_What you should do_
Give the listing again character for character, but drop the images.

——————————

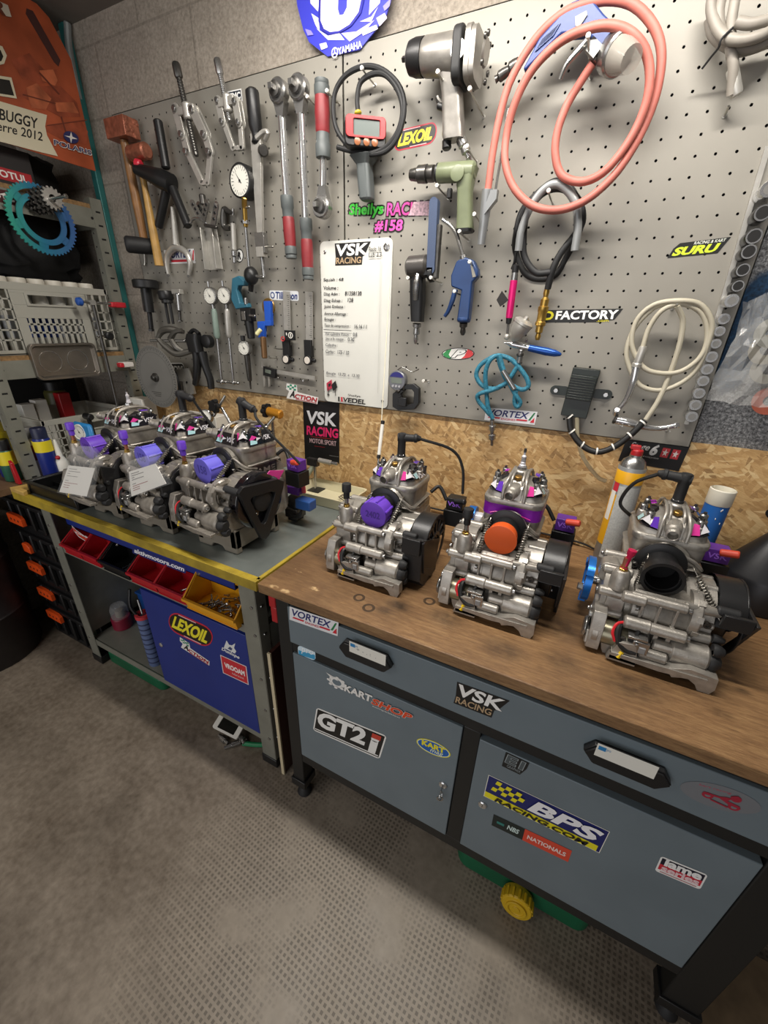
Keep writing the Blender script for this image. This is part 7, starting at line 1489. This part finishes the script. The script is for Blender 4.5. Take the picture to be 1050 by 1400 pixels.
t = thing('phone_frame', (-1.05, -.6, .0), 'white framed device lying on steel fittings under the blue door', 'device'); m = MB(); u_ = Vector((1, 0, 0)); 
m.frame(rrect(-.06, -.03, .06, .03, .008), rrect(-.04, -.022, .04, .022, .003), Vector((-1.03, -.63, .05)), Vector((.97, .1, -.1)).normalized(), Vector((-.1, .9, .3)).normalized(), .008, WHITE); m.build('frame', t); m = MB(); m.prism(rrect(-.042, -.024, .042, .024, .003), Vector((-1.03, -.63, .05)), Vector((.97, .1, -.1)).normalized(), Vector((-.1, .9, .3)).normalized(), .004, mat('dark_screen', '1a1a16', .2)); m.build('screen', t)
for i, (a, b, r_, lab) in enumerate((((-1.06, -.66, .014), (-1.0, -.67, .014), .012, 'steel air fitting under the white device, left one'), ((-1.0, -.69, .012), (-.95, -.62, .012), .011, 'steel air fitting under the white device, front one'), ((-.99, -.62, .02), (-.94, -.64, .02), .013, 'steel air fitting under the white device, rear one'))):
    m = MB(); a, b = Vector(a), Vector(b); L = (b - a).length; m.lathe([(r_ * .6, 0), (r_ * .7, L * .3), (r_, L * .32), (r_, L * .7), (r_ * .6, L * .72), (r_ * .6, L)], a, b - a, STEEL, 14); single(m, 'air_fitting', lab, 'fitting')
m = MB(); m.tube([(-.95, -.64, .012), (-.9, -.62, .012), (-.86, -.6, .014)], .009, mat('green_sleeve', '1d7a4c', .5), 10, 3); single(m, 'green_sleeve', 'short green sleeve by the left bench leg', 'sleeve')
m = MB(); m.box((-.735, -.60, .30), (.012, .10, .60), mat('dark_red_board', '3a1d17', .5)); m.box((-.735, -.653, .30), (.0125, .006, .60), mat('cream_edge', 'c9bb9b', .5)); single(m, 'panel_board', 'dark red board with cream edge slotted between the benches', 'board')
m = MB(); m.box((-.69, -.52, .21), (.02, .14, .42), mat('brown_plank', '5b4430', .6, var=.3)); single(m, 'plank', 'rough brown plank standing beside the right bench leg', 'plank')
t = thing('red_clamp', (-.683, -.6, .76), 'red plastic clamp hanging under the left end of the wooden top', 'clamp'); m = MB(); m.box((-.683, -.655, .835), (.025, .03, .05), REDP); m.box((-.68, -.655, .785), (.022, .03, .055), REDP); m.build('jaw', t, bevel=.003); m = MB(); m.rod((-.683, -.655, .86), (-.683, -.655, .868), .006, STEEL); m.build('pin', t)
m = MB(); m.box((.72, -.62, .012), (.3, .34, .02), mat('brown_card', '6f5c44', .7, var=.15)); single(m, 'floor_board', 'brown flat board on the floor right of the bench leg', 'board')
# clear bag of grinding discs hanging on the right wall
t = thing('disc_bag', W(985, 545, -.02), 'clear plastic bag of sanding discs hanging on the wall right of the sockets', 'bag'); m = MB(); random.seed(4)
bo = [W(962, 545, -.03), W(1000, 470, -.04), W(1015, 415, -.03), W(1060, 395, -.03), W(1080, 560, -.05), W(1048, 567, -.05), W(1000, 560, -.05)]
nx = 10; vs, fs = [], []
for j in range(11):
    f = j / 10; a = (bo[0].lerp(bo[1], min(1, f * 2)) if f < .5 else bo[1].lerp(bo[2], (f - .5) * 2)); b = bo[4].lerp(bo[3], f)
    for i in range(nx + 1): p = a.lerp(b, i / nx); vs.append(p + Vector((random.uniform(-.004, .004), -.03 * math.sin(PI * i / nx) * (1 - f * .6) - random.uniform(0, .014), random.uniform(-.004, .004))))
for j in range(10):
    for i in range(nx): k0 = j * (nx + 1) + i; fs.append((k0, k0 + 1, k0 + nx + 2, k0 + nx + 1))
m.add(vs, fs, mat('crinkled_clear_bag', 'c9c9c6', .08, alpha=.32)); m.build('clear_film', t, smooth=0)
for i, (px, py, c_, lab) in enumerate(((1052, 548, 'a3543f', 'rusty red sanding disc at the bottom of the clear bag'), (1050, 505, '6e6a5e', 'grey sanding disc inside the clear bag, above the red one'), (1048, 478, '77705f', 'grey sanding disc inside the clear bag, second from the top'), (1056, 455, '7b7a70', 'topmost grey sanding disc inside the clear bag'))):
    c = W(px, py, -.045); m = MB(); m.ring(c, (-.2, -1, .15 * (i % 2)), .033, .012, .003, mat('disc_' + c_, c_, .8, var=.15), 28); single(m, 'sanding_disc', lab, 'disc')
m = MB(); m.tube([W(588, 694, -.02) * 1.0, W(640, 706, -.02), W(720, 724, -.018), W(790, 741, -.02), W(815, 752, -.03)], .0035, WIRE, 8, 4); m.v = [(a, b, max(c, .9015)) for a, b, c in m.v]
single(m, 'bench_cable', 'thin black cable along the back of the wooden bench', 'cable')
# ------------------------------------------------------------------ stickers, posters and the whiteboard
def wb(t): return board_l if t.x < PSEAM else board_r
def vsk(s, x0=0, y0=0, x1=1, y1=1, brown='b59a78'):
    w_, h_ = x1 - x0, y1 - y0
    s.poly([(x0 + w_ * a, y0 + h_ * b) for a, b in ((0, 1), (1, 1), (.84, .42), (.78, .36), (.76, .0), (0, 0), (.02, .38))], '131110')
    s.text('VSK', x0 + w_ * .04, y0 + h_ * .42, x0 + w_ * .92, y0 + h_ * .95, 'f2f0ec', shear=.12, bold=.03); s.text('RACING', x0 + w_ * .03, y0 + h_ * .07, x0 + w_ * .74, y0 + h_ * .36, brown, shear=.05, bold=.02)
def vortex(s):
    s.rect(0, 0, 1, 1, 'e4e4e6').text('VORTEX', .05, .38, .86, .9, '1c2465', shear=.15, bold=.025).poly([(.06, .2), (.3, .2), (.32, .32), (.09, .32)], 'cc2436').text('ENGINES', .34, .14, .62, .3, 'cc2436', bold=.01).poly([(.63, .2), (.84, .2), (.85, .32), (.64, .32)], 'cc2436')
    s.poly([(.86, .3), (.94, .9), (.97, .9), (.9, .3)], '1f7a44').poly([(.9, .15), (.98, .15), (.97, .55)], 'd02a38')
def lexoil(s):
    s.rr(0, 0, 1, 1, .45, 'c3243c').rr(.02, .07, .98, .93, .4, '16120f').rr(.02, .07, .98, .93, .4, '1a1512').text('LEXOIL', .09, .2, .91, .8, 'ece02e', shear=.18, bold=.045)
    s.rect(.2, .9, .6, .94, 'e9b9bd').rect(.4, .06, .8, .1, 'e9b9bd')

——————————

_Exercise response_
Keep writing the Blender script for this image. This is part 7, starting at line 1489. This part finishes the script. The script is for Blender 4.5. Take the picture to be 1050 by 1400 pixels.
t = thing('phone_frame', (-1.05, -.6, .0), 'white framed device lying on steel fittings under the blue door', 'device'); m = MB(); u_ = Vector((1, 0, 0)); 
m.frame(rrect(-.06, -.03, .06, .03, .008), rrect(-.04, -.022, .04, .022, .003), Vector((-1.03, -.63, .05)), Vector((.97, .1, -.1)).normalized(), Vector((-.1, .9, .3)).normalized(), .008, WHITE); m.build('frame', t); m = MB(); m.prism(rrect(-.042, -.024, .042, .024, .003), Vector((-1.03, -.63, .05)), Vector((.97, .1, -.1)).normalized(), Vector((-.1, .9, .3)).normalized(), .004, mat('dark_screen', '1a1a16', .2)); m.build('screen', t)
for i, (a, b, r_, lab) in enumerate((((-1.06, -.66, .014), (-1.0, -.67, .014), .012, 'steel air fitting under the white device, left one'), ((-1.0, -.69, .012), (-.95, -.62, .012), .011, 'steel air fitting under the white device, front one'), ((-.99, -.62, .02), (-.94, -.64, .02), .013, 'steel air fitting under the white device, rear one'))):
    m = MB(); a, b = Vector(a), Vector(b); L = (b - a).length; m.lathe([(r_ * .6, 0), (r_ * .7, L * .3), (r_, L * .32), (r_, L * .7), (r_ * .6, L * .72), (r_ * .6, L)], a, b - a, STEEL, 14); single(m, 'air_fitting', lab, 'fitting')
m = MB(); m.tube([(-.95, -.64, .012), (-.9, -.62, .012), (-.86, -.6, .014)], .009, mat('green_sleeve', '1d7a4c', .5), 10, 3); single(m, 'green_sleeve', 'short green sleeve by the left bench leg', 'sleeve')
m = MB(); m.box((-.735, -.60, .30), (.012, .10, .60), mat('dark_red_board', '3a1d17', .5)); m.box((-.735, -.653, .30), (.0125, .006, .60), mat('cream_edge', 'c9bb9b', .5)); single(m, 'panel_board', 'dark red board with cream edge slotted between the benches', 'board')
m = MB(); m.box((-.69, -.52, .21), (.02, .14, .42), mat('brown_plank', '5b4430', .6, var=.3)); single(m, 'plank', 'rough brown plank standing beside the right bench leg', 'plank')
t = thing('red_clamp', (-.683, -.6, .76), 'red plastic clamp hanging under the left end of the wooden top', 'clamp'); m = MB(); m.box((-.683, -.655, .835), (.025, .03, .05), REDP); m.box((-.68, -.655, .785), (.022, .03, .055), REDP); m.build('jaw', t, bevel=.003); m = MB(); m.rod((-.683, -.655, .86), (-.683, -.655, .868), .006, STEEL); m.build('pin', t)
m = MB(); m.box((.72, -.62, .012), (.3, .34, .02), mat('brown_card', '6f5c44', .7, var=.15)); single(m, 'floor_board', 'brown flat board on the floor right of the bench leg', 'board')
# clear bag of grinding discs hanging on the right wall
t = thing('disc_bag', W(985, 545, -.02), 'clear plastic bag of sanding discs hanging on the wall right of the sockets', 'bag'); m = MB(); random.seed(4)
bo = [W(962, 545, -.03), W(1000, 470, -.04), W(1015, 415, -.03), W(1060, 395, -.03), W(1080, 560, -.05), W(1048, 567, -.05), W(1000, 560, -.05)]
nx = 10; vs, fs = [], []
for j in range(11):
    f = j / 10; a = (bo[0].lerp(bo[1], min(1, f * 2)) if f < .5 else bo[1].lerp(bo[2], (f - .5) * 2)); b = bo[4].lerp(bo[3], f)
    for i in range(nx + 1): p = a.lerp(b, i / nx); vs.append(p + Vector((random.uniform(-.004, .004), -.03 * math.sin(PI * i / nx) * (1 - f * .6) - random.uniform(0, .014), random.uniform(-.004, .004))))
for j in range(10):
    for i in range(nx): k0 = j * (nx + 1) + i; fs.append((k0, k0 + 1, k0 + nx + 2, k0 + nx + 1))
m.add(vs, fs, mat('crinkled_clear_bag', 'c9c9c6', .08, alpha=.32)); m.build('clear_film', t, smooth=0)
for i, (px, py, c_, lab) in enumerate(((1052, 548, 'a3543f', 'rusty red sanding disc at the bottom of the clear bag'), (1050, 505, '6e6a5e', 'grey sanding disc inside the clear bag, above the red one'), (1048, 478, '77705f', 'grey sanding disc inside the clear bag, second from the top'), (1056, 455, '7b7a70', 'topmost grey sanding disc inside the clear bag'))):
    c = W(px, py, -.045); m = MB(); m.ring(c, (-.2, -1, .15 * (i % 2)), .033, .012, .003, mat('disc_' + c_, c_, .8, var=.15), 28); single(m, 'sanding_disc', lab, 'disc')
m = MB(); m.tube([W(588, 694, -.02) * 1.0, W(640, 706, -.02), W(720, 724, -.018), W(790, 741, -.02), W(815, 752, -.03)], .0035, WIRE, 8, 4); m.v = [(a, b, max(c, .9015)) for a, b, c in m.v]
single(m, 'bench_cable', 'thin black cable along the back of the wooden bench', 'cable')
# ------------------------------------------------------------------ stickers, posters and the whiteboard
def wb(t): return board_l if t.x < PSEAM else board_r
def vsk(s, x0=0, y0=0, x1=1, y1=1, brown='b59a78'):
    w_, h_ = x1 - x0, y1 - y0
    s.poly([(x0 + w_ * a, y0 + h_ * b) for a, b in ((0, 1), (1, 1), (.84, .42), (.78, .36), (.76, .0), (0, 0), (.02, .38))], '131110')
    s.text('VSK', x0 + w_ * .04, y0 + h_ * .42, x0 + w_ * .92, y0 + h_ * .95, 'f2f0ec', shear=.12, bold=.03); s.text('RACING', x0 + w_ * .03, y0 + h_ * .07, x0 + w_ * .74, y0 + h_ * .36, brown, shear=.05, bold=.02)
def vortex(s):
    s.rect(0, 0, 1, 1, 'e4e4e6').text('VORTEX', .05, .38, .86, .9, '1c2465', shear=.15, bold=.025).poly([(.06, .2), (.3, .2), (.32, .32), (.09, .32)], 'cc2436').text('ENGINES', .34, .14, .62, .3, 'cc2436', bold=.01).poly([(.63, .2), (.84, .2), (.85, .32), (.64, .32)], 'cc2436')
    s.poly([(.86, .3), (.94, .9), (.97, .9), (.9, .3)], '1f7a44').poly([(.9, .15), (.98, .15), (.97, .55)], 'd02a38')
def lexoil(s):
    s.rr(0, 0, 1, 1, .45, 'c3243c').rr(.02, .07, .98, .93, .4, '16120f').rr(.02, .07, .98, .93, .4, '1a1512').text('LEXOIL', .09, .2, .91, .8, 'ece02e', shear=.18, bold=.045)
    s.rect(.2, .9, .6, .94, 'e9b9bd').rect(.4, .06, .8, .1, 'e9b9bd')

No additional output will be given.